* Task directions: Every line of the material is to be quoted verbatim, minus the pictures.

####

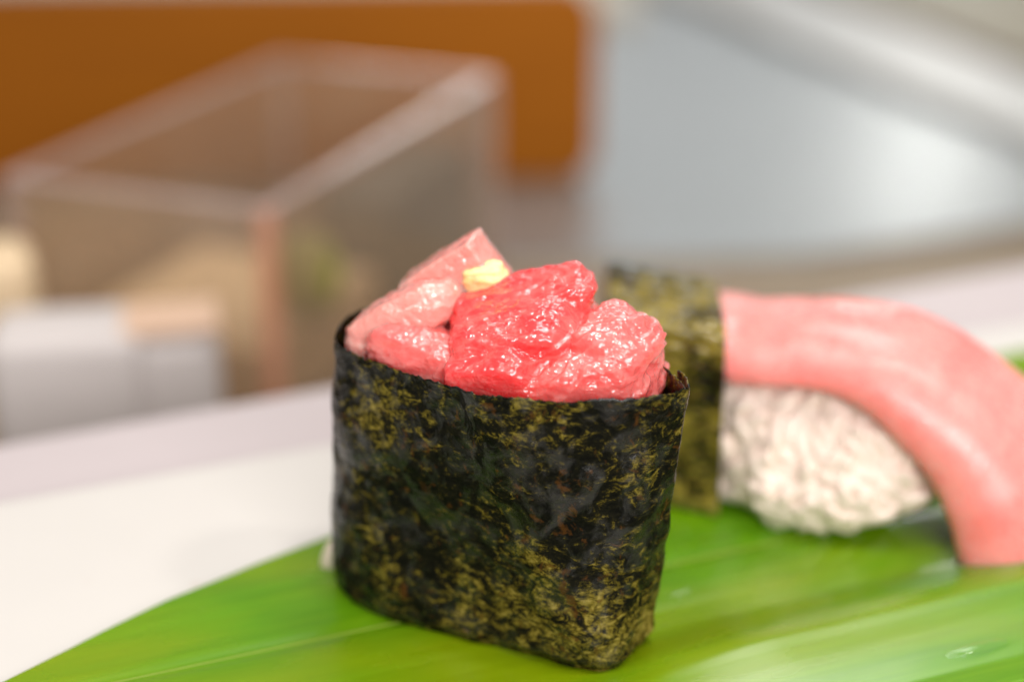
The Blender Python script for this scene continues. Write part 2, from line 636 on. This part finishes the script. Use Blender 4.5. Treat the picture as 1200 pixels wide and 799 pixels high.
def chunk(mat, c, half, rot, seed, parent, sq=.55, lump=.10, fibre=.03, fdir=(1, .25, 1), res=60, label=None, name='tuna_chunk'):
    """a torn lump of fish: rounded block, lumpy, with fine fibre relief; c in world cm"""
    bm = bmesh.new()
    bmesh.ops.create_cube(bm, size=2)
    bmesh.ops.subdivide_edges(bm, edges=list(bm.edges), cuts=res, use_grid_fill=True)
    bm.verts.index_update()
    h = Vector(half)
    rm = Matrix.Rotation(R(rot[2]), 3, 'Z') @ Matrix.Rotation(R(rot[1]), 3, 'Y') @ Matrix.Rotation(R(rot[0]), 3, 'X')
    off = Vector((seed * 3.7, seed * 1.9, seed * 5.3))
    V = []
    for v in bm.verts:
        d = v.co.normalized()
        p = v.co * sq + d * (1 - sq) * 1.12
        q = Vector((p.x * h.x, p.y * h.y, p.z * h.z))
        n = Vector((d.x / h.x, d.y / h.y, d.z / h.z)).normalized()
        q += n * lump * (noise.fractal(q * 1.3 + off, 1.0, 2.0, 2))
        fq = Vector((q.x * fdir[0], q.y * fdir[1], q.z * fdir[2])) * 4.0 + off
        q += n * fibre * .8 * (noise.noise(fq) + .6 * noise.noise(fq * 2.2))
        lay = q.z * 4.6 + q.x * 1.1 + 1.3 * noise.noise(q * 1.1 + off) + .5 * noise.noise(q * 3 + off)
        fr_ = lay - math.floor(lay)
        saw = fr_ / .78 if fr_ < .78 else (1 - fr_) / .22
        q += n * fibre * 1.7 * (.5 - saw) * (.5 + .5 * noise.noise(q * 1.7 - off))
        q += n * .012 * noise.noise(q * 11 + off)
        V.append(tuple(rm @ q))
    F = [[v.index for v in f.verts] for f in bm.faces]
    bm.free()
    o = link_mesh(name, V, F, M[mat], parent)
    o.location = (Vector(c) - Vector((0, -.4, GZ))) * S
    if label:
        o['label'] = label
    return o


# mat, centre, half sizes, rotation (x, y, z degrees), seed
def lump_geo(half, rot, sq, cuts):
    bm = bmesh.new()
    bmesh.ops.create_cube(bm, size=2)
    bmesh.ops.subdivide_edges(bm, edges=list(bm.edges), cuts=cuts, use_grid_fill=True)
    bm.verts.index_update()
    rm = Matrix.Rotation(R(rot[2]), 3, 'Z') @ Matrix.Rotation(R(rot[1]), 3, 'Y') @ Matrix.Rotation(R(rot[0]), 3, 'X')
    out = []
    for v in bm.verts:
        p = v.co * sq + v.co.normalized() * (1 - sq) * 1.12
        out.append(rm @ Vector((p.x * half[0], p.y * half[1], p.z * half[2])))
    F = [[v.index for v in f.verts] for f in bm.faces]
    bm.free()
    return out, F, rm


def fused_tuna(name, lumps, seed, voxel=.020, relief=1.0):
    V, F, info = [], [], []
    for c, half, rot, sq, colr in lumps:
        c = Vector(c) - Vector((0, -.4, GZ))
        vv, ff, rm = lump_geo(half, rot, sq, 14)
        b = len(V)
        V += [tuple(v + c) for v in vv]
        F += [[i + b for i in f] for f in ff]
        info.append((c, rm.transposed(), half, Vector(colr)))
    tmp = link_mesh('tuna_blank', V, F, None)
    md = tmp.modifiers.new('r', 'REMESH')
    md.mode, md.voxel_size, md.use_smooth_shade = 'VOXEL', voxel * S, True
    dg = bpy.context.evaluated_depsgraph_get()
    me = bpy.data.meshes.new_from_object(tmp.evaluated_get(dg))
    bpy.data.objects.remove(tmp)
    bm = bmesh.new()
    bm.from_mesh(me)
    for _ in range(5):
        bmesh.ops.smooth_vert(bm, verts=bm.verts, factor=.5, use_axis_x=True, use_axis_y=True, use_axis_z=True)
    bm.normal_update()
    off = Vector((seed * 2.3, seed * 4.1, seed))
    cols, pos = [], []
    gd = Matrix.Rotation(R(-22), 3, 'Z')
    for v in bm.verts:
        q = v.co / S
        ws, acc = 0, Vector((0, 0, 0))
        for c, ri, h, colr in info:
            l = ri @ (q - c)
            d = math.sqrt((l.x / h[0]) ** 2 + (l.y / h[1]) ** 2 + (l.z / h[2]) ** 2)
            w_ = math.exp(-9 * d)
            ws += w_
            acc += colr * w_
        cols.append(acc / ws)
        n = v.normal
        g = gd.transposed() @ q
        # torn layers: warped terraces that lean down to the left, plus fibres and wet grain
        lay = (g.z - .28 * g.x) * 4.3 + 1.5 * noise.noise(q * 1.2 + off) + .6 * noise.noise(q * 3.1 + off)
        t = lay - math.floor(lay)
        saw = t / .74 if t < .74 else (1 - t) / .26
        k = .45 + .55 * noise.noise(q * 1.6 - off)
        d = .06 * relief * (saw - .5) * max(0, k)
        d += .05 * relief * noise.noise(q * 2.4 + off)
        fq = Vector((g.x * 1.6, g.y * 5, g.z * 7)) + off
        d += .022 * relief * noise.noise(fq) + .012 * relief * noise.noise(fq * 2.1)
        d += .022 * relief * noise.noise(q * 5.5 - off) + .012 * noise.noise(q * 11 + off)
        pos.append(v.co + n * d * S)
    for v, p in zip(bm.verts, pos):
        v.co = p
    bm.to_mesh(me)
    bm.free()
    at = me.attributes.new('flesh', 'FLOAT_COLOR', 'POINT')
    at.data.foreach_set('color', [x for c in cols for x in (c.x, c.y, c.z, 1)])
    for p in me.polygons:
        p.use_smooth = True
    me.materials.clear()
    me.materials.append(M['flesh'])
    me.name = name
    o = bpy.data.objects.new(name, me)
    col.objects.link(o)
    o.parent = gk
    return o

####

* Exercise response:
The Blender Python script for this scene continues. Write part 2, from line 636 on. This part finishes the script. Use Blender 4.5. Treat the picture as 1200 pixels wide and 799 pixels high.
def chunk(mat, c, half, rot, seed, parent, sq=.55, lump=.10, fibre=.03, fdir=(1, .25, 1), res=60, label=None, name='tuna_chunk'):
    """a torn lump of fish: rounded block, lumpy, with fine fibre relief; c in world cm"""
    bm = bmesh.new()
    bmesh.ops.create_cube(bm, size=2)
    bmesh.ops.subdivide_edges(bm, edges=list(bm.edges), cuts=res, use_grid_fill=True)
    bm.verts.index_update()
    h = Vector(half)
    rm = Matrix.Rotation(R(rot[2]), 3, 'Z') @ Matrix.Rotation(R(rot[1]), 3, 'Y') @ Matrix.Rotation(R(rot[0]), 3, 'X')
    off = Vector((seed * 3.7, seed * 1.9, seed * 5.3))
    V = []
    for v in bm.verts:
        d = v.co.normalized()
        p = v.co * sq + d * (1 - sq) * 1.12
        q = Vector((p.x * h.x, p.y * h.y, p.z * h.z))
        n = Vector((d.x / h.x, d.y / h.y, d.z / h.z)).normalized()
        q += n * lump * (noise.fractal(q * 1.3 + off, 1.0, 2.0, 2))
        fq = Vector((q.x * fdir[0], q.y * fdir[1], q.z * fdir[2])) * 4.0 + off
        q += n * fibre * .8 * (noise.noise(fq) + .6 * noise.noise(fq * 2.2))
        lay = q.z * 4.6 + q.x * 1.1 + 1.3 * noise.noise(q * 1.1 + off) + .5 * noise.noise(q * 3 + off)
        fr_ = lay - math.floor(lay)
        saw = fr_ / .78 if fr_ < .78 else (1 - fr_) / .22
        q += n * fibre * 1.7 * (.5 - saw) * (.5 + .5 * noise.noise(q * 1.7 - off))
        q += n * .012 * noise.noise(q * 11 + off)
        V.append(tuple(rm @ q))
    F = [[v.index for v in f.verts] for f in bm.faces]
    bm.free()
    o = link_mesh(name, V, F, M[mat], parent)
    o.location = (Vector(c) - Vector((0, -.4, GZ))) * S
    if label:
        o['label'] = label
    return o


# mat, centre, half sizes, rotation (x, y, z degrees), seed
def lump_geo(half, rot, sq, cuts):
    bm = bmesh.new()
    bmesh.ops.create_cube(bm, size=2)
    bmesh.ops.subdivide_edges(bm, edges=list(bm.edges), cuts=cuts, use_grid_fill=True)
    bm.verts.index_update()
    rm = Matrix.Rotation(R(rot[2]), 3, 'Z') @ Matrix.Rotation(R(rot[1]), 3, 'Y') @ Matrix.Rotation(R(rot[0]), 3, 'X')
    out = []
    for v in bm.verts:
        p = v.co * sq + v.co.normalized() * (1 - sq) * 1.12
        out.append(rm @ Vector((p.x * half[0], p.y * half[1], p.z * half[2])))
    F = [[v.index for v in f.verts] for f in bm.faces]
    bm.free()
    return out, F, rm


def fused_tuna(name, lumps, seed, voxel=.020, relief=1.0):
    V, F, info = [], [], []
    for c, half, rot, sq, colr in lumps:
        c = Vector(c) - Vector((0, -.4, GZ))
        vv, ff, rm = lump_geo(half, rot, sq, 14)
        b = len(V)
        V += [tuple(v + c) for v in vv]
        F += [[i + b for i in f] for f in ff]
        info.append((c, rm.transposed(), half, Vector(colr)))
    tmp = link_mesh('tuna_blank', V, F, None)
    md = tmp.modifiers.new('r', 'REMESH')
    md.mode, md.voxel_size, md.use_smooth_shade = 'VOXEL', voxel * S, True
    dg = bpy.context.evaluated_depsgraph_get()
    me = bpy.data.meshes.new_from_object(tmp.evaluated_get(dg))
    bpy.data.objects.remove(tmp)
    bm = bmesh.new()
    bm.from_mesh(me)
    for _ in range(5):
        bmesh.ops.smooth_vert(bm, verts=bm.verts, factor=.5, use_axis_x=True, use_axis_y=True, use_axis_z=True)
    bm.normal_update()
    off = Vector((seed * 2.3, seed * 4.1, seed))
    cols, pos = [], []
    gd = Matrix.Rotation(R(-22), 3, 'Z')
    for v in bm.verts:
        q = v.co / S
        ws, acc = 0, Vector((0, 0, 0))
        for c, ri, h, colr in info:
            l = ri @ (q - c)
            d = math.sqrt((l.x / h[0]) ** 2 + (l.y / h[1]) ** 2 + (l.z / h[2]) ** 2)
            w_ = math.exp(-9 * d)
            ws += w_
            acc += colr * w_
        cols.append(acc / ws)
        n = v.normal
        g = gd.transposed() @ q
        # torn layers: warped terraces that lean down to the left, plus fibres and wet grain
        lay = (g.z - .28 * g.x) * 4.3 + 1.5 * noise.noise(q * 1.2 + off) + .6 * noise.noise(q * 3.1 + off)
        t = lay - math.floor(lay)
        saw = t / .74 if t < .74 else (1 - t) / .26
        k = .45 + .55 * noise.noise(q * 1.6 - off)
        d = .06 * relief * (saw - .5) * max(0, k)
        d += .05 * relief * noise.noise(q * 2.4 + off)
        fq = Vector((g.x * 1.6, g.y * 5, g.z * 7)) + off
        d += .022 * relief * noise.noise(fq) + .012 * relief * noise.noise(fq * 2.1)
        d += .022 * relief * noise.noise(q * 5.5 - off) + .012 * noise.noise(q * 11 + off)
        pos.append(v.co + n * d * S)
    for v, p in zip(bm.verts, pos):
        v.co = p
    bm.to_mesh(me)
    bm.free()
    at = me.attributes.new('flesh', 'FLOAT_COLOR', 'POINT')
    at.data.foreach_set('color', [x for c in cols for x in (c.x, c.y, c.z, 1)])
    for p in me.polygons:
        p.use_smooth = True
    me.materials.clear()
    me.materials.append(M['flesh'])
    me.name = name
    o = bpy.data.objects.new(name, me)
    col.objects.link(o)
    o.parent = gk
    return o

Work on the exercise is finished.